McLaughlin, who showed no emotion during his trial, stood before Mosley with his head down and said "I'm profusely sorry, and I would like to apologize to all the people involved."

He said while there "was no excuse for my actions, I was not in the right frame of mind and I was totally gone."

Rhodes said although she is Jewish and had just celebrated Yom Kippur, a period of repentance and atonement in the faith, she did not forgive McLaughlin. She said offering remorsefulness at the time of sentencing seems "phony."

Deputy Public Defender Lynn Avants told the court that McLaughlin's brother had just kicked him out of the house they were sharing, and McLaughlin was on drugs when he went to the Social Services center.

Avants said his client found himself "homeless, and that put him in a different situation, which is no excuse, but tells us why he went back (to the Social Services center)."

Avants asked Mosley to do McLaughlin a favor and to "give him a little hope, something to work for while in prison" by issuing a sentence of closer to the 30 years to life in prison offer the prosecution had offered his client minutes before the jury was selected for his trial.

Mosley said in his 24 years on the bench only occasionally he has seen cases where the "victims are absolutely helpless" as they were in the case of McLaughlin's attack.

"You (McLaughlin) had a number of women and a security guard on his first day on the job with no weapon and you (McLaughlin) completely controlled them, you had the power of life and death over them."

Mosley equated McLaughlin's crime to someone who enters a school and goes from classroom to classroom randomly shooting defenseless victims.

After the sentencing, the victims and their friends left the courtroom in tears, feeling a sense of closure from the events that forever changed their lives.

"I'm just really glad it's finally all over," Rhodes said.

McLaughlin, who was living with a relative at the time of the rampage, has a lengthy arrest record.
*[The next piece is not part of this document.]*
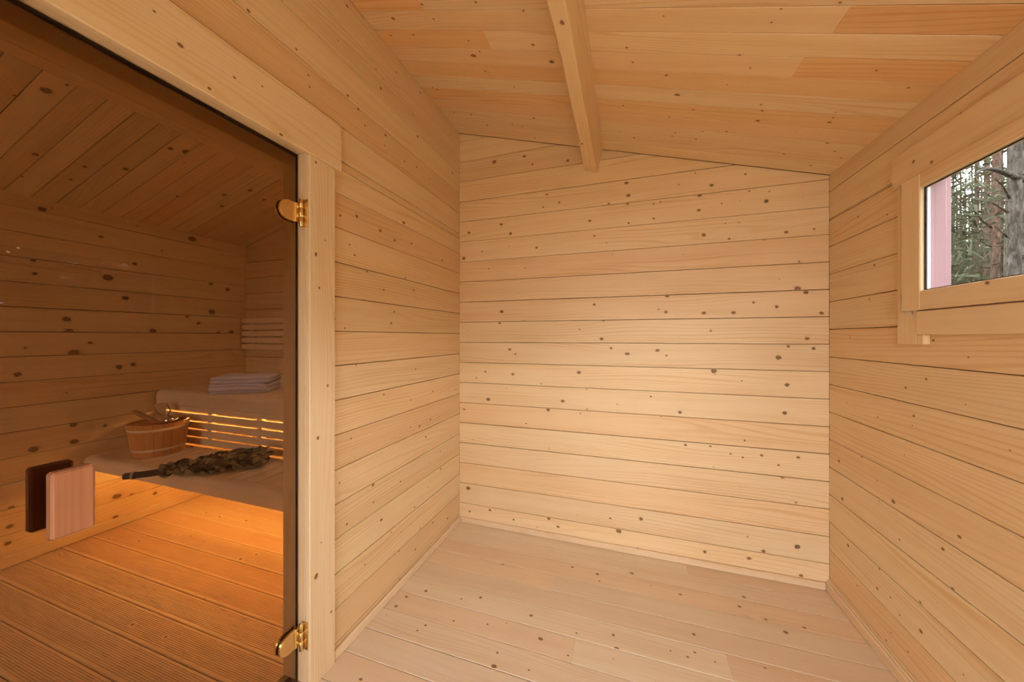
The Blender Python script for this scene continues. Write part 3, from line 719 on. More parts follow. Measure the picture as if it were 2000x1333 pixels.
# fixed outer frame, painted red, and the opening sash
RW = (1, 1, 1)
wbox('frame_post', XR+0.0005, XR+0.044, 1.4900, 1.5215, WIN_Z0-0.03, WIN_Z1, REDW, win, 'z', 0.002, RW)
wbox('frame_post', XR+0.0005, XR+0.044, WIN_Y0-0.045, WIN_Y0+0.040, WIN_Z0-0.03, WIN_Z1, REDW, win, 'z', 0.002, RW)
wbox('frame_head', XR+0.0005, XR+0.044, WIN_Y0+0.0405, 1.4895, WIN_Z1-0.030, WIN_Z1+0.008, REDW, win, 'y', 0.002, RW)
wbox('frame_sill', XR+0.0005, XR+0.044, WIN_Y0+0.0405, 1.4895, WIN_Z0-0.045, WIN_Z0+0.030, REDW, win, 'y', 0.002, RW)
S0, S1 = XR-0.034, XR-0.0065
sash = wbox('sash', S0, XR-0.0206, 1.4715, 1.5505, 1.3125, 1.7515, PTRIM, win, 'z', 0.0025, PW)
wbox('rebate', XR-0.0205, S1, 1.4716, 1.5060, 1.3127, 1.7510, PTRIM, sash, 'z', 0.001, PW)
wbox('stile', S0, S1, WIN_Y0+0.006, WIN_Y0+0.075, 1.3125, 1.7510, PTRIM, sash, 'z', 0.0025, PW)
wbox('rail', S0+0.0005, S1, WIN_Y0+0.0755, 1.4712, 1.3125, 1.3735, PTRIM, sash, 'y', 0.0025, PW, pk([(1928,553,5)], (S0+0.0005, 0, 0), (-1, 0, 0)))
wbox('rail', S0+0.0005, S1, WIN_Y0+0.0755, 1.4712, 1.7050, 1.7515, PTRIM, sash, 'y', 0.0025, PW)
for y0, y1 in ((1.4668, 1.4711), (WIN_Y0+0.0757, WIN_Y0+0.080)):
    wbox('gasket', XR-0.0222, XR-0.0198, y0, y1, 1.3738, 1.7047, RUBBER, win, 'z', 0.0004)
    wbox('glass_spacer', XR-0.0180, XR-0.0096, y0, y1, 1.3738, 1.7047, WHITE, win, 'z', 0.0008)
for z0, z1 in ((1.3738, 1.3770), (1.7012, 1.7047)):
    wbox('gasket', XR-0.0222, XR-0.0198, WIN_Y0+0.081, 1.4664, z0, z1, RUBBER, win, 'y', 0.0004)
wbox('pane', XR-0.0195, XR-0.0183, WIN_Y0+0.0760, 1.4710, 1.3740, 1.7048, CLEAR, win, 'y', 0.0003, (1, 1, 1))
wbox('pane', XR-0.0093, XR-0.0081, WIN_Y0+0.0760, 1.4710, 1.3740, 1.7048, CLEAR, win, 'y', 0.0003, (1, 1, 1))
# steel hinges between casing and sash
for z0 in (1.318, 1.690):
    hv, hf = lathe([(0.004, 0), (0.005, 0.001), (0.005, 0.052), (0.004, 0.053)], 12)
    hh = link('hinge', mesh('hinge', hv, hf, True), STEEL, win, Matrix.Translation((XR-0.0270, 1.5570, z0)))
    wbox('hinge_leaf', XR-0.0215, XR-0.0203, 1.5515, 1.5690, z0+0.004, z0+0.048, STEEL, hh, 'z', 0.0004)
wbox('catch_plate', XR-0.0225, XR-0.0203, 1.522, 1.546, 1.2985, 1.3105, STEEL, win, 'y', 0.0005)
# red painted boards outside
wbox('outer_casing', XR+0.046, XR+0.072, 1.5160, 1.640, 1.22, 1.90, REDW, win, 'z', 0.002, (1, 1, 1))
wbox('outer_casing', XR+0.046, XR+0.072, WIN_Y0-0.17, WIN_Y0-0.046, 1.22, 1.90, REDW, win, 'z', 0.002, (1, 1, 1))

# ------------------------------------------------------------------ sauna furniture
def rounded_bar(name, x0, x1, yf, yb, z0, z1, r, mat, parent, color, n=7):
    """bench nosing along x with a rounded front"""
    prof = [(yb, z0)]
    q = 0.010
    prof += [(yf+q-q*math.sin(a), z0+q-q*math.cos(a)) for a in [math.pi/2*i/4 for i in range(5)]]
    prof += [(yf+r-r*math.cos(a), z1-r+r*math.sin(a)) for a in [math.pi/2*i/n for i in range(n+1)]]
    prof += [(yb, z1)]
    xc, yc, zc = (x0+x1)/2, (yf+yb)/2, (z0+z1)/2; L = (x1-x0)/2; m_ = len(prof)
    vs = []
    for s, k in ((-L, 0.93), (-L+0.008, 1.0), (L-0.008, 1.0), (L, 0.93)):
        vs += [(s, (y-yc)*k, (z-zc)*k) for y, z in prof]
    fs = [[a*m_+i, a*m_+(i+1) % m_, (a+1)*m_+(i+1) % m_, (a+1)*m_+i] for a in range(3) for i in range(m_)]+[list(range(m_))[::-1], list(range(3*m_, 4*m_))]
    me = mesh(name, vs, fs)
    bm = bmesh.new(); bm.from_mesh(me); bmesh.ops.recalc_face_normals(bm, faces=bm.faces); bm.to_mesh(me); bm.free()
    knot_uv(me, {})
    return link(name, me, mat, parent, Matrix.Translation((xc, yc, zc)), color)
BX0, BX1 = XS+0.022, XP2-0.02
B1F, B1Z, B2F, B2Z = 1.140, 0.515, 1.472, 0.865
AT = lambda: tint(0.94, 1.03, 0.06)
b1 = empty('lower_bench', (BX0, B1F, SF), 'low slatted sauna bench with rounded nosing, lit orange from below', 'bench', 'sauna benches')
rounded_bar('nosing', BX0, BX1, B1F, B1F+0.062, B1Z-0.075, B1Z, 0.030, ASPEN, b1, AT())
x = BX0+0.002
while x < BX1-0.05:
    wbox('slat', x, min(x+0.0845, BX1), B1F+0.064, 1.486, B1Z-0.027, B1Z-0.001, ASPEN, b1, 'y', 0.003, AT()); x += 0.0955
for x0_, x1_ in ((XS+0.0006, XS+0.0216), (BX1+0.0004, XP2-0.0006)):
    wbox('wall_batten', x0_, x1_, B1F+0.10, 1.484, B1Z-0.075, B1Z-0.002, ASPEN, b1, 'y', 0.002, AT())
for xx in (-2.46, -1.86):
    wbox('bearer', xx, xx+0.04, B1F+0.064, 1.484, B1Z-0.068, B1Z-0.0275, ASPEN, b1, 'y', 0.002, AT())
b2 = empty('upper_bench', (BX0, B2F, SF), 'high sauna bench with glowing slatted riser below its nosing', 'bench', 'sauna benches')
rounded_bar('nosing', BX0, BX1, B2F, B2F+0.07, 0.766, B2Z, 0.034, ASPEN, b2, AT())
x = BX0+0.002
while x < BX1-0.05:
    wbox('slat', x, min(x+0.0845, BX1), B2F+0.072, YB-0.035, B2Z-0.027, B2Z-0.001, ASPEN, b2, 'y', 0.003, AT()); x += 0.0955
# riser slats with gaps at 0.727 0.674 0.621 0.569 0.518
for k, (z0, z1) in enumerate(((0.7325, 0.7650), (0.6800, 0.7210), (0.6275, 0.6685), (0.5750, 0.6160), (0.5230, 0.5635))):
    wbox('riser_slat', BX0, BX1, 1.488, 1.506, z0, z1, ASPEN, b2, 'x', 0.003, AT())
for xx in (BX0+0.002, -2.585, -2.140, -1.70, BX1-0.05):
    wbox('batten', xx, xx+0.042, 1.5065, 1.534, B1Z+0.001, 0.765, ASPEN, b2, 'z', 0.002, AT())
for x0_, x1_ in ((XS+0.0006, XS+0.0216), (BX1+0.0004, XP2-0.0006)):
    wbox('wall_batten', x0_, x1_, B2F+0.10, YB-0.036, B2Z-0.085, B2Z-0.002, ASPEN, b2, 'y', 0.002, AT())
for xx in (-2.40, -1.80):
    wbox('bearer', xx, xx+0.04, 1.5445, YB-0.036, B2Z-0.068, B2Z-0.0275, ASPEN, b2, 'y', 0.002, AT())
# LED strips under the benches
def led(name, label, x0, x1, yc, zc, mat, down=True):
    e = empty(name, ((x0+x1)/2, yc, zc), label, 'light strip', 'warm strips under the benches')
    wbox('channel', x0, x1, yc-0.011, yc+0.011, zc, zc+0.008, PLASTIC, e, 'x', 0.001)
    wbox('diffuser', x0+0.005, x1-0.005, yc-0.009, yc+0.009, zc-0.0062, zc-0.0002, mat, e, 'x', 0.001)
led('light_strip', 'warm light strip behind the slatted riser of the high bench', BX0+0.05, BX1-0.06, 1.565, 0.750, LEDA)
led('light_strip', 'warm light strip under the low bench', BX0+0.05, BX1-0.06, 1.30, B1Z-0.040, LEDB)
# round fill lamp added out of sight above the door head to light benches
def build_fill_lamp():
    c = Vector((-1.50, 1.58, 2.255)); e = empty('added_fill_lamp', c, 'round white fill lamp added out of sight on the sauna ceiling', 'lamp')
    vs, fs = lathe([(0.085, -0.045), (0.110, -0.040), (0.115, -0.001), (0.090, -0.0005)], 28)
    link('housing', mesh('housing', vs, fs[:-2], True), WHITE, e, Matrix.Translation(c))
    vs, fs = lathe([(0.030, -0.056), (0.070, -0.051), (0.0845, -0.043), (0.0845, -0.038)], 28)
    link('diffuser', mesh('diffuser', vs, fs, True), flat_mat('fill_lamp_glass', (0.9, 0.88, 0.85), 0.5, emit=(1.0, 0.86, 0.72), es=FILL_LAMP), e, Matrix.Translation(c))
build_fill_lamp()
# backrest on the back wall
br = empty('backrest', (XS+0.02, YB, 1.11), 'slatted backrest fixed to the sauna far wall above the towels', 'backrest')
for i in range(5):
    z1 = 1.381-i*0.0537; wbox('slat', XS+0.022, XP2-0.06, 2.024, 2.044, z1-0.044, z1, ASPEN, br, 'x', 0.003, AT())
for xx in (-2.975, -2.20, -1.40): wbox('batten', xx, xx+0.04, 2.0445, YB-0.0006, 1.115, 1.378, ASPEN, br, 'z', 0.002, AT())

# ------------------------------------------------------------------ bucket and ladle
BC = Vector((-2.738, 1.335, B1Z))
def build_bucket():
    e = empty('bucket', BC, 'orange wooden stave bucket with two pale hoops on the low bench', 'bucket')
    rb, rt, h, t, n = 0.116, 0.139, 0.192, 0.012, 20
    for k in range(n):
        a0, a1 = 2*math.pi*(k+0.02)/n, 2*math.pi*(k+0.98)/n; vs = []
        for z, r in ((0.001, rb), (h, rt)):
            for s in range(4):
                a = a0+(a1-a0)*s/3; rr = r-(0.0012 if s in (0, 3) else 0)
                vs.append((rr*math.cos(a), rr*math.sin(a), z)); vs.append(((r-t)*math.cos(a), (r-t)*math.sin(a), z))
        fs = []
        for s in range(3):
            i = 2*s; fs += [[i, i+2, 10+i, 8+i], [i+1, 9+i, 11+i, i+3], [8+i, 10+i, 11+i, 9+i], [i, i+1, i+3, i+2]]
        fs += [[0, 8, 9, 1], [6, 7, 15, 14]]
        # turn so that the grain runs up the stave
        R3 = AX['z']; vs = [tuple(R3.transposed() @ Vector(v)) for v in vs]
        me = mesh('stave', vs, fs)
        bm = bmesh.new(); bm.from_mesh(me); bmesh.ops.recalc_face_normals(bm, faces=bm.faces); bm.to_mesh(me); bm.free()
        knot_uv(me, {}); link('stave', me, STAVEW, e, Matrix.Translation(BC) @ R3.to_4x4(), tint(0.85, 1.05, 0.12))
    for z in (0.030, 0.150):
        r = rb+(rt-rb)*z/h; r2 = rb+(rt-rb)*(z+0.016)/h
        vs, fs = lathe([(r-0.002, z), (r+0.0022, z+0.001), (r2+0.0022, z+0.015), (r2-0.002, z+0.016)], 48)
        link('hoop', mesh('hoop', vs, fs[:-2], True), HOOP, e, Matrix.Translation(BC))
    vs, fs = lathe([(rb-t-0.001, 0.012), (rb-t-0.001, 0.024)], 32); me = mesh('bottom', vs, fs); knot_uv(me, {})
    link('bottom', me, STAVEW, e, Matrix.Translation(BC))
    # tall stave that forms the ear, on the far side
    d = Vector((-0.86, 0.51, 0)).normalized(); s = Vector((-d.y, d.x, 0))
    prof = [(0.026, -0.03), (0.026, 0.0), (0.020, 0.025), (0.019, 0.045), (0.028, 0.066), (0.034, 0.078), (0.030, 0.088), (0.012, 0.092)]
    ol = prof+[(-a, b) for a, b in prof[::-1]]
    n = len(ol); vs = []
    for q in (0.0, 0.013):
        for a, b in ol: p = d*(rt-0.004-q)+s*a+Vector((0, 0, h+b)); vs.append(tuple(AX['z'].transposed() @ p))
    fs = [list(range(n)), list(range(2*n-1, n-1, -1))]+[[i, n+i, n+(i+1) % n, (i+1) % n] for i in range(n)]
    me = mesh('ear', vs, fs)
    bm = bmesh.new(); bm.from_mesh(me); bmesh.ops.recalc_face_normals(bm, faces=bm.faces); bm.to_mesh(me); bm.free(); knot_uv(me, {})
    link('ear', me, ASPEN, e, Matrix.Translation(BC) @ AX['z'].to_4x4(), (0.86, 0.76, 0.58))
    p0 = d*(rt-0.02)+s*0.0+Vector((0, 0, h+0.060))
    pts = [p0+d*0.022, p0+s*-0.030+Vector((0, 0, 0.014)), p0+s*-0.042+Vector((0, 0, -0.020)), p0+s*-0.030-d*0.02+Vector((0, 0, -0.048)), p0+s*-0.075-d*0.05+Vector((0, 0, -0.060)), p0+s*-0.12-d*0.10+Vector((0, 0, -0.075))]
    link('rope', tube(pts, 0.0032, 8), ROPE, e, Matrix.Translation(BC))
build_bucket()
def build_ladle():
    e = empty('ladle', BC+Vector((0.03, 0.03, 0.10)), 'wooden handled ladle resting in the bucket', 'ladle')
    # shallow metal cup
    c = Vector((-2.716, 1.378, B1Z+0.160)); vs, fs = lathe([(0.004, 0.0), (0.026, 0.004), (0.036, 0.020), (0.039, 0.046), (0.0365, 0.046), (0.033, 0.021), (0.024, 0.007), (0.003, 0.003)], 24)
    link('cup', mesh('cup', vs, fs, True), CHROME, e, Matrix.Translation(c))
    a, b = Vector((-2.735, 1.352, B1Z+0.190)), Vector((-2.905, 1.290, B1Z+0.250))
    m1 = Vector((-2.800, 1.322, B1Z+0.203)); a = Vector((-2.748, 1.358, B1Z+0.170))
    pts = [a, a.lerp(m1, .5), m1, m1.lerp(b, .35), m1.lerp(b, .65), m1.lerp(b, .9), b]
    me = tube(pts, [0.006, 0.008, 0.0105, 0.013, 0.0145, 0.0135, 0.006], 12); knot_uv(me, {})
    link('handle', me, STAVEW, e, Matrix(), (0.62, 0.60, 0.62))
build_ladle()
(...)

He had previously been charged with possession of drugs, possession of a weapon, burglary, car theft, driving under the influence and resisting arrest -- but most of the charges were either dropped or reduced to lesser offenses, according to court records. He was sentenced in 1999 to two to five years in prison for possession of a stolen vehicle, but available records don't show how long he actually served.